Bisnis.com, JAKARTA - Perhimpunan Profesi Hukum Kristiani Indonesia (PPHKI) merespons eskalasi polemik terkait 75 pegawai Komisi Pemberantasan Korupsi (KPK) yang telah dinyatakan tidak lolos Tes Wawasan Kebangkasaan (TWK).
Dari hasil Rapat Koordinasi antar Kementerian dan Lembaga seperti KPK, BKN dan Kemenpan RB pada 25 Mei 2021, dari 75 pegawai KPK tersebut, sekitar 51 pegawai KPK telah dihentikan dan 24 sisanya akan dibina untuk menjadi aparatur sipil negara atau ASN.
Ketua PPHKI, Fredrik J Pinakunary mengemukakan pihaknya akan mendukung penuh pemberantasan korupsi di Indonesia sebagai suatu kejahatan yang berpredikat luar biasa atau extraordinary crime.
Hal itu disebutnya sebagaimana Penjelasan Umum UU KPK bahwa KPK merupakan suatu Lembaga Negara yang constitutional important dan lahir dari semangat reformasi.
"Apalagi, berdasarkan rilis dari pihak Transparency International Indonesia (TII), Indeks Persepsi Korupsi (IPK) Indonesia di tahun 2020 mengalami penurunan dari tahun 2019, yaitu 37 poin, turun 3 poin dan berada di peringkat 102 dari sebelumnya peringkat 85," tuturnya dalam keterangan resminya di Jakarta, Jumat (4/6/2021).

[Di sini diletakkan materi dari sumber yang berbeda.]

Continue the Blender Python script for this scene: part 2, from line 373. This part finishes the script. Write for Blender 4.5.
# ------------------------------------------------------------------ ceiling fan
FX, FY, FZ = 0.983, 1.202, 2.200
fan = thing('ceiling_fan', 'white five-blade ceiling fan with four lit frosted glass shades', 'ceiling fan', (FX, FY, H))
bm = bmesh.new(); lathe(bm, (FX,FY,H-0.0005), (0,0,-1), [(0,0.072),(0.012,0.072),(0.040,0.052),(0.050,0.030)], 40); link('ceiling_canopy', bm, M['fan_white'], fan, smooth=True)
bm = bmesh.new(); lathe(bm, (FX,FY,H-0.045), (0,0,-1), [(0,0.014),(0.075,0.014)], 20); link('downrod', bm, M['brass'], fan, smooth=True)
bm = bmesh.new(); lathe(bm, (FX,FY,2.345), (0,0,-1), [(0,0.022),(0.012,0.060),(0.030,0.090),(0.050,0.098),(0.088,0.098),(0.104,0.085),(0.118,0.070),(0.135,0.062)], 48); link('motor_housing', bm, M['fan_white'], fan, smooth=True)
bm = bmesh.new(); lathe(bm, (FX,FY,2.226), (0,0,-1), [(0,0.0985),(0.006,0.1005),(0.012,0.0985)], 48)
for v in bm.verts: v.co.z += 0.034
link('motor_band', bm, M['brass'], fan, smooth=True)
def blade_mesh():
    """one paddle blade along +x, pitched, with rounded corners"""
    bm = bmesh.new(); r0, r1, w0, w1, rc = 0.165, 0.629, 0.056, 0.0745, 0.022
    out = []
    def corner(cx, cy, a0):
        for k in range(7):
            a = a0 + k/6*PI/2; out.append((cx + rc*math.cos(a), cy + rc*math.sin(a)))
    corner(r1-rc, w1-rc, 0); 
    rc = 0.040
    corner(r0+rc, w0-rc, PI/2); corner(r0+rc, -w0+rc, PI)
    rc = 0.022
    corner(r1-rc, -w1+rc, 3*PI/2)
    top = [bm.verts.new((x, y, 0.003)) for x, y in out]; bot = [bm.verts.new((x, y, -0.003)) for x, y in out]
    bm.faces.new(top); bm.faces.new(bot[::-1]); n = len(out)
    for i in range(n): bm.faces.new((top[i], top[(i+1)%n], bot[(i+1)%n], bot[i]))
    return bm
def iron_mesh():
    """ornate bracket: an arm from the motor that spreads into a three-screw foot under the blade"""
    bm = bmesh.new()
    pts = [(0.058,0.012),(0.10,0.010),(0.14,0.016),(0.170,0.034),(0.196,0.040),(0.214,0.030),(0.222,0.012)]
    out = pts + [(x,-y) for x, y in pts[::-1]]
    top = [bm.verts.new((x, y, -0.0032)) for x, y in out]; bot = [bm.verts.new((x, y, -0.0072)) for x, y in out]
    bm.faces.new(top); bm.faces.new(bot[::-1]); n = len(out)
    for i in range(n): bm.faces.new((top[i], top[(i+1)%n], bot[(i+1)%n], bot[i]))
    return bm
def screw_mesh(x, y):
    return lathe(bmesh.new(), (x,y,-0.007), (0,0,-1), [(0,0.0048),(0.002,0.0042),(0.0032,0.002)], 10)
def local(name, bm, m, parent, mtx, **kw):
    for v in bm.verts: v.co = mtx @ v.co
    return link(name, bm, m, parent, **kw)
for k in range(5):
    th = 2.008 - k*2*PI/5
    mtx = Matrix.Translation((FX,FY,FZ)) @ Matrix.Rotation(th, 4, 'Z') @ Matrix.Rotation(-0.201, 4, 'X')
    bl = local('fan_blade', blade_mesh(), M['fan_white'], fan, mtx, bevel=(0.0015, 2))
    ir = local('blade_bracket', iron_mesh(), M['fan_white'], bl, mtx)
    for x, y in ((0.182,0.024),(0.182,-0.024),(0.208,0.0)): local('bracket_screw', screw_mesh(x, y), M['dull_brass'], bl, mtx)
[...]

Fredrik mengaku akan mendukung sikap Presiden Jokowi tertanggal 17 Mei 2021 yang menyatakan hasil TWK terhadap pegawai KPK seharusnya jadi masukan perbaikan KPK, baik terhadap individu atau institusi KPK dan tidak serta merta dijadikan dasar memberhentikan 75 pegawai KPK yang dinyatakan tidak lolos TWK.
Baca Juga
"Presiden Jokowi juga sependapat Pertimbangan MK dalam Putusan Pengujian UU KPK, yaitu proses pengalihan status pegawai KPK menjadi ASN tidak boleh merugikan hak pegawai KPK menjadi ASN," katanya.
Dia menilai setelah revisi UU KPK dan Putusan MK No. 70/PUU-XVII/2019 di mana KPK merupakan Lembaga Negara dalam rumpun kekuasaan Eksekutif, dan mengingat Pasal 10 PP No. 41 Tahun 2020 dalam Ketentuan Peralihan menyebutkan secara implisit bahwa seluruh pegawai KPK akan menjalani proses pengalihan dan pengangkatan status sebagai Pegawai ASN, sebagai amanat Pasal 69 C UU KPK, yang memberikan jangka waktu 2 tahun untuk dapat dilakukannya pengangkatan Pegawai KPK menjadi Pegawai ASN sesuai Peraturan Perundang-Undangan.
"Tanpa berprasangka pada substansi pertanyaan dan penilaian TWK, sebagaimana diatur Peraturan KPK No 1/2021 (Sans Prejudice), PPHKI berpendapat bahwa Peraturan KPK tidak dapat mengandung norma hukum yang mengatur Hak Asasi seseorang untuk dapat diangkat atau tidak menjadi ASN," ujarnya.
Selain itu, sesuai prinsip kebenaran dan keadilan yang berdasarkan Pancasila, serta pendirian PPHKI yang tidak memihak siapapun, Fredrik berharap Presiden Jokowi, berdasarkan Pasal 3 ayat (1), (2) & (7) PP No. 17/2020 Tentang Manajemen PNS, selaku Pemegang Kekuasaan Tertinggi Pembinaan PNS berkenan menetapkan Pengangkatan 75 Pegawai KPK menjadi ASN.
Menurutnya, pengangkatan ini juga tanpa mengurangi dilakukannya pembinaan pendidikan kedinasan, termasuk pemberhentian sebagai 'ultimum remedium' bagi pegawai ASN KPK yang terbukti melanggar Pancasila, NKRI, UUD 1945 dan Pemerintahan yang sah.
"Demikian hal ini disampaikan sebagai perwujudan moral guidance PPHKI, karena di mana ada kebenaran di situ akan tumbuh damai sejahtera, dan akibat kebenaran ialah ketenangan dan ketenteraman untuk selama-lamanya. Tuhan memberkati Indonesia," tuturnya.